● **WHAT YOU SHOULD DO**: Copy exactly, and only, the lines below from the first through the one containing "w.node_tree.nodes['Background'].inputs[1].default_value = 0.0", both included; pictures are omitted.

--- --- ---

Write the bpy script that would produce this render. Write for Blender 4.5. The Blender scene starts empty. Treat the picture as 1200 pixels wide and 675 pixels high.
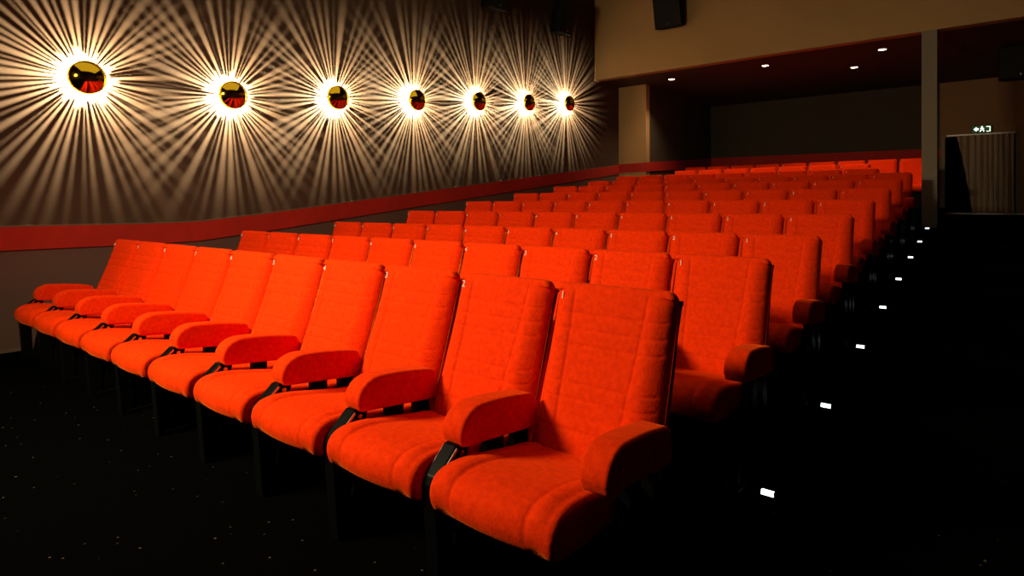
import bpy, bmesh, math, random
from mathutils import Vector
random.seed(7)
S = bpy.context.scene
COL = S.collection

# ------------------------------------------------------------------ camera
H, YAW, FPX, Y0 = 1.402, math.radians(38.6125), 702.58, 240.2
cd = bpy.data.cameras.new('camera')
cam = bpy.data.objects.new('camera', cd); COL.objects.link(cam)
cd.sensor_width = 36.0; cd.sensor_fit = 'HORIZONTAL'
cd.lens = FPX / 1200 * 36.0
cd.shift_y = -(337.5 - Y0) / 1200
cd.clip_start = 0.05; cd.clip_end = 100
cam.location = (0, 0, H); cam.rotation_euler = (math.pi / 2, 0, YAW)
S.camera = cam

# ------------------------------------------------------------------ view, world
S.view_settings.view_transform = 'Standard'
S.view_settings.look = 'None'
S.view_settings.gamma = 1
S.view_settings.use_curve_mapping = False
S.view_settings.exposure = 0.0
w = bpy.data.worlds.new('world'); S.world = w; w.use_nodes = True
w.node_tree.nodes['Background'].inputs[0].default_value = (1, .8, .6, 1)
w.node_tree.nodes['Background'].inputs[1].default_value = 0.0

# ------------------------------------------------------------------ added lights out of view, standing in for the hall's lamps
def area(name, loc, target, sx, sy, power, color, spread=180):
    d = bpy.data.lights.new(name, 'AREA'); d.shape = 'RECTANGLE'; d.size = sx; d.size_y = sy
    d.energy = power; d.color = color; d.spread = math.radians(spread)
    o = bpy.data.objects.new(name, d); COL.objects.link(o)
    o.location = loc
    o.rotation_euler = (Vector(target) - Vector(loc)).to_track_quat('-Z', 'Y').to_euler()
    return o
area('added_front_light', (-4.1, -1.1, 3.2), (-3.4, 3.2, 0.6), 1.2, 0.6, 182, (1, .82, .50), 120)  # unseen key light added at front left to brighten the seats
area('added_overhead_light', (-4.2, 3.2, 6.5), (-4.2, 3.2, 0), 5.6, 7.4, 68, (1, .80, .42))  # unseen overhead panel, added as soft fill and for the dome reflections

LAMP_POWER = 900.0
DOWN_POWER = 110.0

# ------------------------------------------------------------------ materials
def mat(name, color=(.5, .5, .5), rough=.6, metal=0.0, sheen=0.0, emit=None, estr=0.0):
    m = bpy.data.materials.new(name); m.use_nodes = True
    b = m.node_tree.nodes['Principled BSDF']
    b.inputs['Base Color'].default_value = (*color, 1)
    b.inputs['Roughness'].default_value = rough
    b.inputs['Metallic'].default_value = metal
    if sheen: b.inputs['Sheen Weight'].default_value = sheen
    if emit:
        b.inputs['Emission Color'].default_value = (*emit, 1)
        b.inputs['Emission Strength'].default_value = estr
    return m
def nodes(m): return m.node_tree.nodes, m.node_tree.links, m.node_tree.nodes['Principled BSDF']
def noise_color(m, scale, c1, c2, lo=.35, hi=.65, detail=4, bump=0.0, bscale=None, bdist=.002, vec='Object'):
    N, L, b = nodes(m)
    tc = N.new('ShaderNodeTexCoord')
    n = N.new('ShaderNodeTexNoise'); n.inputs['Scale'].default_value = scale; n.inputs['Detail'].default_value = detail
    L.new(tc.outputs[vec], n.inputs['Vector'])
    r = N.new('ShaderNodeValToRGB')
    r.color_ramp.elements[0].position = lo; r.color_ramp.elements[0].color = (*c1, 1)
    r.color_ramp.elements[1].position = hi; r.color_ramp.elements[1].color = (*c2, 1)
    L.new(n.outputs['Fac'], r.inputs[0]); L.new(r.outputs[0], b.inputs['Base Color'])
    if bump:
        n2 = N.new('ShaderNodeTexNoise'); n2.inputs['Scale'].default_value = bscale or scale; n2.inputs['Detail'].default_value = 3
        L.new(tc.outputs[vec], n2.inputs['Vector'])
        bp = N.new('ShaderNodeBump'); bp.inputs['Strength'].default_value = bump; bp.inputs['Distance'].default_value = bdist
        L.new(n2.outputs['Fac'], bp.inputs['Height']); L.new(bp.outputs[0], b.inputs['Normal'])
    return m

VELVET = mat('red_velvet', rough=.85, sheen=.4)
noise_color(VELVET, 42, (.62, .023, .0008), (.78, .034, .0012), .3, .7, 6, .4, 90, .004)
_b = VELVET.node_tree.nodes['Principled BSDF']
_b.inputs['Sheen Roughness'].default_value = .35
_b.inputs['Sheen Tint'].default_value = (1, .20, .02, 1)
_b.inputs['Specular IOR Level'].default_value = .03
BLACK = mat('black_steel', (.0025, .0025, .0025), .35)
BLACK.node_tree.nodes['Principled BSDF'].inputs['Specular IOR Level'].default_value = .05
SHELL = mat('black_plastic_shell', (.003, .003, .003), .8)
SHELL.node_tree.nodes['Principled BSDF'].inputs['Specular IOR Level'].default_value = .15
CHROME = mat('brushed_chrome', (.6, .6, .6), .25, 1)
WHITE = mat('white_print', (.55, .48, .42), .5)
CARPET = mat('black_starry_carpet', rough=.95)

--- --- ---

● **WRITTEN SOLUTION**:
Write the bpy script that would produce this render. Write for Blender 4.5. The Blender scene starts empty. Treat the picture as 1200 pixels wide and 675 pixels high.
import bpy, bmesh, math, random
from mathutils import Vector
random.seed(7)
S = bpy.context.scene
COL = S.collection

# ------------------------------------------------------------------ camera
H, YAW, FPX, Y0 = 1.402, math.radians(38.6125), 702.58, 240.2
cd = bpy.data.cameras.new('camera')
cam = bpy.data.objects.new('camera', cd); COL.objects.link(cam)
cd.sensor_width = 36.0; cd.sensor_fit = 'HORIZONTAL'
cd.lens = FPX / 1200 * 36.0
cd.shift_y = -(337.5 - Y0) / 1200
cd.clip_start = 0.05; cd.clip_end = 100
cam.location = (0, 0, H); cam.rotation_euler = (math.pi / 2, 0, YAW)
S.camera = cam

# ------------------------------------------------------------------ view, world
S.view_settings.view_transform = 'Standard'
S.view_settings.look = 'None'
S.view_settings.gamma = 1
S.view_settings.use_curve_mapping = False
S.view_settings.exposure = 0.0
w = bpy.data.worlds.new('world'); S.world = w; w.use_nodes = True
w.node_tree.nodes['Background'].inputs[0].default_value = (1, .8, .6, 1)
w.node_tree.nodes['Background'].inputs[1].default_value = 0.0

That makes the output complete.